Retype the whole listing, please, keeping every line exact and dropping the pictures.

**Provided material**
═══

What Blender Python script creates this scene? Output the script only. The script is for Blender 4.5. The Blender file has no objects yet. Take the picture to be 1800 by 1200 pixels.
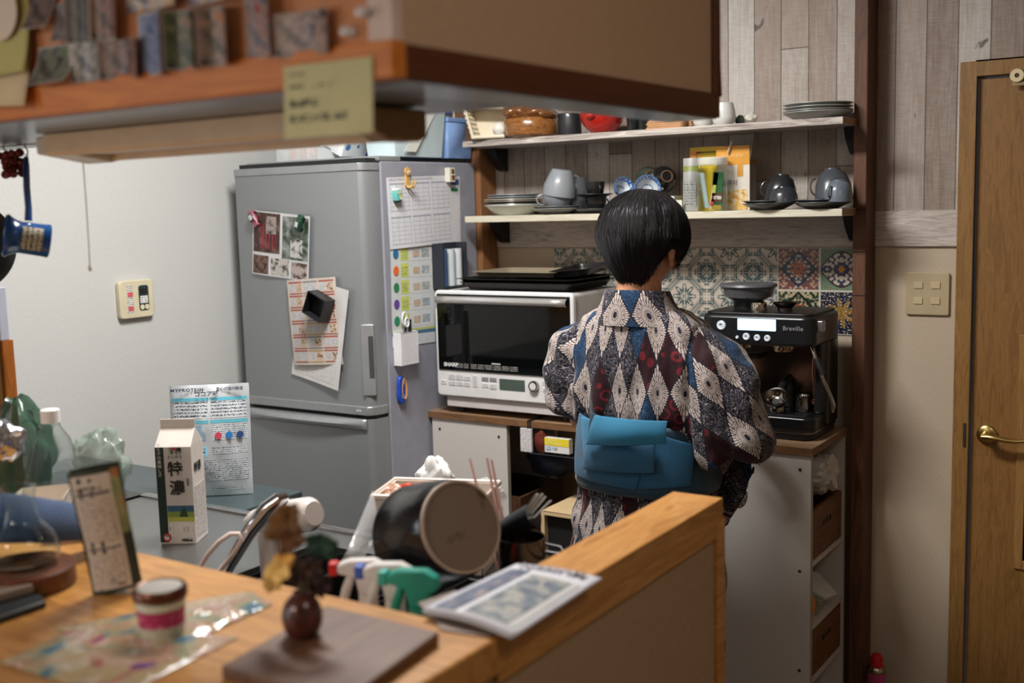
import bpy, bmesh, math, random
from mathutils import Vector, Matrix, Euler, noise as mnoise
PI = math.pi
sin, cos, rad = math.sin, math.cos, math.radians
SC = bpy.context.scene
COL = SC.collection
# ------------------------------------------------------------------ camera
F = 1961.0
YAW, PIT, ROL = rad(33.38), rad(7.0), rad(-1.576)
CAM = Vector((0, 0, 1.5))
_f = Vector((-sin(YAW)*cos(PIT), cos(YAW)*cos(PIT), -sin(PIT)))
_r = Vector((cos(YAW), sin(YAW), 0)); _u = _r.cross(_f)
RT = _r*cos(ROL) + _u*sin(ROL); UP = -_r*sin(ROL) + _u*cos(ROL); FW = _f
def P(px, py, x=None, y=None, z=None, d=None):
    """point of the room seen at a photo pixel, on the plane x=, y=, z= or at depth d"""
    r = RT*((px-900)/F) + UP*((600-py)/F) + FW
    t = x/r.x if x is not None else y/r.y if y is not None else (z-1.5)/r.z if z is not None else d
    return CAM + r*t
def dep(p): return (Vector(p)-CAM).dot(FW)
def S(p): return dep(p)/F          # metres per photo pixel at p
cd = bpy.data.cameras.new('camera'); cam = bpy.data.objects.new('camera', cd); COL.objects.link(cam)
cam.matrix_world = Matrix((( RT.x, UP.x, -FW.x, 0), (RT.y, UP.y, -FW.y, 0), (RT.z, UP.z, -FW.z, 1.5), (0,0,0,1)))
cd.sensor_width = 36; cd.lens = F/1800*36; cd.clip_start = .05
cd.dof.use_dof = True; cd.dof.focus_distance = 2.68; cd.dof.aperture_fstop = 2.9
SC.camera = cam
SC.view_settings.view_transform = 'Standard'; SC.view_settings.look = 'None'
SC.view_settings.gamma = 1; SC.view_settings.use_curve_mapping = False
SC.view_settings.exposure = 0.0
# ------------------------------------------------------------------ materials
def lin(c):
    if isinstance(c, str): c = [int(c[i:i+2], 16) for i in (0, 2, 4)]
    return [((v/255)/12.92 if v/255 <= .04045 else ((v/255+.055)/1.055)**2.4) for v in c[:3]] + [1.0]
class V:
    """a node socket with arithmetic"""
    def __init__(s, g, k): s.g, s.k = g, k
    def m(s, op, *o, clamp=False):
        n = s.g.nt.nodes.new('ShaderNodeMath'); n.operation = op; n.use_clamp = clamp
        for i, a in enumerate((s,)+o):
            if isinstance(a, V): s.g.nt.links.new(a.k, n.inputs[i])
            else: n.inputs[i].default_value = a
        return V(s.g, n.outputs[0])
    def __add__(s, o): return s.m('ADD', o)
    def __sub__(s, o): return s.m('SUBTRACT', o)
    def __mul__(s, o): return s.m('MULTIPLY', o)
    def __truediv__(s, o): return s.m('DIVIDE', o)
    def __mod__(s, o): return s.m('FLOORED_MODULO', o)
    def gt(s, o): return s.m('GREATER_THAN', o)
    def lt(s, o): return s.m('LESS_THAN', o)
    def abs(s): return s.m('ABSOLUTE')
    def floor(s): return s.m('FLOOR')
    def fract(s): return s.m('FRACT')
    def sin(s): return s.m('SINE')
    def sqrt(s): return s.m('SQRT')
    def max(s, o): return s.m('MAXIMUM', o)
    def min(s, o): return s.m('MINIMUM', o)
    def inv(s): return (s*-1.0)+1.0
    def sm(s, a, b):
        n = s.g.nt.nodes.new('ShaderNodeMapRange'); n.interpolation_type = 'SMOOTHSTEP'
        s.g.nt.links.new(s.k, n.inputs[0]); n.inputs[1].default_value = a; n.inputs[2].default_value = b
        return V(s.g, n.outputs[0])
class G:
    def __init__(g, name, rough=.5, metal=0, spec=.5, trans=0, ior=1.45, coat=0, sheen=0, alpha=1, color=(200,200,200)):
        g.m = bpy.data.materials.new(name); g.m.use_nodes = True; g.nt = g.m.node_tree
        g.b = g.nt.nodes['Principled BSDF']; I = g.b.inputs
        I['Base Color'].default_value = lin(color)
        I['Roughness'].default_value = rough; I['Metallic'].default_value = metal
        I['Specular IOR Level'].default_value = spec; I['Transmission Weight'].default_value = trans
        I['IOR'].default_value = ior; I['Coat Weight'].default_value = coat; I['Coat Roughness'].default_value = .1
        I['Sheen Weight'].default_value = sheen; I['Alpha'].default_value = alpha
    def link(g, v, name): g.nt.links.new(v.k if isinstance(v, V) else v, g.b.inputs[name]); return g
    def coord(g, kind='Object', scale=(1,1,1), loc=(0,0,0), rot=(0,0,0)):
        n = g.nt.nodes.new('ShaderNodeTexCoord'); mp = g.nt.nodes.new('ShaderNodeMapping')
        mp.inputs['Scale'].default_value = scale; mp.inputs['Location'].default_value = loc; mp.inputs['Rotation'].default_value = rot
        g.nt.links.new(n.outputs[kind], mp.inputs[0]); return mp.outputs[0]
    def xyz(g, vec):
        n = g.nt.nodes.new('ShaderNodeSeparateXYZ'); g.nt.links.new(vec, n.inputs[0])
        return [V(g, o) for o in n.outputs]
    def vec(g, x, y, z=0.0):
        n = g.nt.nodes.new('ShaderNodeCombineXYZ')
        for i, a in enumerate((x, y, z)):
            if isinstance(a, V): g.nt.links.new(a.k, n.inputs[i])
            else: n.inputs[i].default_value = a
        return n.outputs[0]
    def noise(g, vec, scale=5, detail=3, rough=.5, dist=0):
        n = g.nt.nodes.new('ShaderNodeTexNoise'); g.nt.links.new(vec, n.inputs['Vector'])
        n.inputs['Scale'].default_value = scale; n.inputs['Detail'].default_value = detail
        n.inputs['Roughness'].default_value = rough; n.inputs['Distortion'].default_value = dist
        return V(g, n.outputs[0])
    def white(g, vec):
        n = g.nt.nodes.new('ShaderNodeTexWhiteNoise'); g.nt.links.new(vec, n.inputs['Vector']); return V(g, n.outputs[0])
    def voro(g, vec, scale=5, feat='F1', rnd=1):
        n = g.nt.nodes.new('ShaderNodeTexVoronoi'); n.feature = feat; g.nt.links.new(vec, n.inputs['Vector'])
        n.inputs['Scale'].default_value = scale; n.inputs['Randomness'].default_value = rnd
        return V(g, n.outputs['Distance']), n.outputs.get('Color')
    def ramp(g, v, stops):
        n = g.nt.nodes.new('ShaderNodeValToRGB'); g.nt.links.new(v.k, n.inputs[0]); e = n.color_ramp.elements
        while len(e) < len(stops): e.new(.5)
        for i, (p, c) in enumerate(stops): e[i].position = p; e[i].color = lin(c)
        return n.outputs[0]
    def mix(g, f, a, b):
        n = g.nt.nodes.new('ShaderNodeMix'); n.data_type = 'RGBA'
        if isinstance(f, V): g.nt.links.new(f.k, n.inputs[0])
        else: n.inputs[0].default_value = f
        for i, c in ((6, a), (7, b)):
            if isinstance(c, (tuple, list, str)): n.inputs[i].default_value = lin(c)
            else: g.nt.links.new(c, n.inputs[i])
        return n.outputs[2]
    def bump(g, v, dist=.001, strength=.5):
        n = g.nt.nodes.new('ShaderNodeBump'); n.inputs['Strength'].default_value = strength; n.inputs['Distance'].default_value = dist
        g.nt.links.new(v.k, n.inputs['Height']); g.nt.links.new(n.outputs[0], g.b.inputs['Normal']); return g
    def col(g, c): g.nt.links.new(c, g.b.inputs['Base Color']); return g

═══

**Written reply**
What Blender Python script creates this scene? Output the script only. The script is for Blender 4.5. The Blender file has no objects yet. Take the picture to be 1800 by 1200 pixels.
import bpy, bmesh, math, random
from mathutils import Vector, Matrix, Euler, noise as mnoise
PI = math.pi
sin, cos, rad = math.sin, math.cos, math.radians
SC = bpy.context.scene
COL = SC.collection
# ------------------------------------------------------------------ camera
F = 1961.0
YAW, PIT, ROL = rad(33.38), rad(7.0), rad(-1.576)
CAM = Vector((0, 0, 1.5))
_f = Vector((-sin(YAW)*cos(PIT), cos(YAW)*cos(PIT), -sin(PIT)))
_r = Vector((cos(YAW), sin(YAW), 0)); _u = _r.cross(_f)
RT = _r*cos(ROL) + _u*sin(ROL); UP = -_r*sin(ROL) + _u*cos(ROL); FW = _f
def P(px, py, x=None, y=None, z=None, d=None):
    """point of the room seen at a photo pixel, on the plane x=, y=, z= or at depth d"""
    r = RT*((px-900)/F) + UP*((600-py)/F) + FW
    t = x/r.x if x is not None else y/r.y if y is not None else (z-1.5)/r.z if z is not None else d
    return CAM + r*t
def dep(p): return (Vector(p)-CAM).dot(FW)
def S(p): return dep(p)/F          # metres per photo pixel at p
cd = bpy.data.cameras.new('camera'); cam = bpy.data.objects.new('camera', cd); COL.objects.link(cam)
cam.matrix_world = Matrix((( RT.x, UP.x, -FW.x, 0), (RT.y, UP.y, -FW.y, 0), (RT.z, UP.z, -FW.z, 1.5), (0,0,0,1)))
cd.sensor_width = 36; cd.lens = F/1800*36; cd.clip_start = .05
cd.dof.use_dof = True; cd.dof.focus_distance = 2.68; cd.dof.aperture_fstop = 2.9
SC.camera = cam
SC.view_settings.view_transform = 'Standard'; SC.view_settings.look = 'None'
SC.view_settings.gamma = 1; SC.view_settings.use_curve_mapping = False
SC.view_settings.exposure = 0.0
# ------------------------------------------------------------------ materials
def lin(c):
    if isinstance(c, str): c = [int(c[i:i+2], 16) for i in (0, 2, 4)]
    return [((v/255)/12.92 if v/255 <= .04045 else ((v/255+.055)/1.055)**2.4) for v in c[:3]] + [1.0]
class V:
    """a node socket with arithmetic"""
    def __init__(s, g, k): s.g, s.k = g, k
    def m(s, op, *o, clamp=False):
        n = s.g.nt.nodes.new('ShaderNodeMath'); n.operation = op; n.use_clamp = clamp
        for i, a in enumerate((s,)+o):
            if isinstance(a, V): s.g.nt.links.new(a.k, n.inputs[i])
            else: n.inputs[i].default_value = a
        return V(s.g, n.outputs[0])
    def __add__(s, o): return s.m('ADD', o)
    def __sub__(s, o): return s.m('SUBTRACT', o)
    def __mul__(s, o): return s.m('MULTIPLY', o)
    def __truediv__(s, o): return s.m('DIVIDE', o)
    def __mod__(s, o): return s.m('FLOORED_MODULO', o)
    def gt(s, o): return s.m('GREATER_THAN', o)
    def lt(s, o): return s.m('LESS_THAN', o)
    def abs(s): return s.m('ABSOLUTE')
    def floor(s): return s.m('FLOOR')
    def fract(s): return s.m('FRACT')
    def sin(s): return s.m('SINE')
    def sqrt(s): return s.m('SQRT')
    def max(s, o): return s.m('MAXIMUM', o)
    def min(s, o): return s.m('MINIMUM', o)
    def inv(s): return (s*-1.0)+1.0
    def sm(s, a, b):
        n = s.g.nt.nodes.new('ShaderNodeMapRange'); n.interpolation_type = 'SMOOTHSTEP'
        s.g.nt.links.new(s.k, n.inputs[0]); n.inputs[1].default_value = a; n.inputs[2].default_value = b
        return V(s.g, n.outputs[0])
class G:
    def __init__(g, name, rough=.5, metal=0, spec=.5, trans=0, ior=1.45, coat=0, sheen=0, alpha=1, color=(200,200,200)):
        g.m = bpy.data.materials.new(name); g.m.use_nodes = True; g.nt = g.m.node_tree
        g.b = g.nt.nodes['Principled BSDF']; I = g.b.inputs
        I['Base Color'].default_value = lin(color)
        I['Roughness'].default_value = rough; I['Metallic'].default_value = metal
        I['Specular IOR Level'].default_value = spec; I['Transmission Weight'].default_value = trans
        I['IOR'].default_value = ior; I['Coat Weight'].default_value = coat; I['Coat Roughness'].default_value = .1
        I['Sheen Weight'].default_value = sheen; I['Alpha'].default_value = alpha
    def link(g, v, name): g.nt.links.new(v.k if isinstance(v, V) else v, g.b.inputs[name]); return g
    def coord(g, kind='Object', scale=(1,1,1), loc=(0,0,0), rot=(0,0,0)):
        n = g.nt.nodes.new('ShaderNodeTexCoord'); mp = g.nt.nodes.new('ShaderNodeMapping')
        mp.inputs['Scale'].default_value = scale; mp.inputs['Location'].default_value = loc; mp.inputs['Rotation'].default_value = rot
        g.nt.links.new(n.outputs[kind], mp.inputs[0]); return mp.outputs[0]
    def xyz(g, vec):
        n = g.nt.nodes.new('ShaderNodeSeparateXYZ'); g.nt.links.new(vec, n.inputs[0])
        return [V(g, o) for o in n.outputs]
    def vec(g, x, y, z=0.0):
        n = g.nt.nodes.new('ShaderNodeCombineXYZ')
        for i, a in enumerate((x, y, z)):
            if isinstance(a, V): g.nt.links.new(a.k, n.inputs[i])
            else: n.inputs[i].default_value = a
        return n.outputs[0]
    def noise(g, vec, scale=5, detail=3, rough=.5, dist=0):
        n = g.nt.nodes.new('ShaderNodeTexNoise'); g.nt.links.new(vec, n.inputs['Vector'])
        n.inputs['Scale'].default_value = scale; n.inputs['Detail'].default_value = detail
        n.inputs['Roughness'].default_value = rough; n.inputs['Distortion'].default_value = dist
        return V(g, n.outputs[0])
    def white(g, vec):
        n = g.nt.nodes.new('ShaderNodeTexWhiteNoise'); g.nt.links.new(vec, n.inputs['Vector']); return V(g, n.outputs[0])
    def voro(g, vec, scale=5, feat='F1', rnd=1):
        n = g.nt.nodes.new('ShaderNodeTexVoronoi'); n.feature = feat; g.nt.links.new(vec, n.inputs['Vector'])
        n.inputs['Scale'].default_value = scale; n.inputs['Randomness'].default_value = rnd
        return V(g, n.outputs['Distance']), n.outputs.get('Color')
    def ramp(g, v, stops):
        n = g.nt.nodes.new('ShaderNodeValToRGB'); g.nt.links.new(v.k, n.inputs[0]); e = n.color_ramp.elements
        while len(e) < len(stops): e.new(.5)
        for i, (p, c) in enumerate(stops): e[i].position = p; e[i].color = lin(c)
        return n.outputs[0]
    def mix(g, f, a, b):
        n = g.nt.nodes.new('ShaderNodeMix'); n.data_type = 'RGBA'
        if isinstance(f, V): g.nt.links.new(f.k, n.inputs[0])
        else: n.inputs[0].default_value = f
        for i, c in ((6, a), (7, b)):
            if isinstance(c, (tuple, list, str)): n.inputs[i].default_value = lin(c)
            else: g.nt.links.new(c, n.inputs[i])
        return n.outputs[2]
    def bump(g, v, dist=.001, strength=.5):
        n = g.nt.nodes.new('ShaderNodeBump'); n.inputs['Strength'].default_value = strength; n.inputs['Distance'].default_value = dist
        g.nt.links.new(v.k, n.inputs['Height']); g.nt.links.new(n.outputs[0], g.b.inputs['Normal']); return g
    def col(g, c): g.nt.links.new(c, g.b.inputs['Base Color']); return g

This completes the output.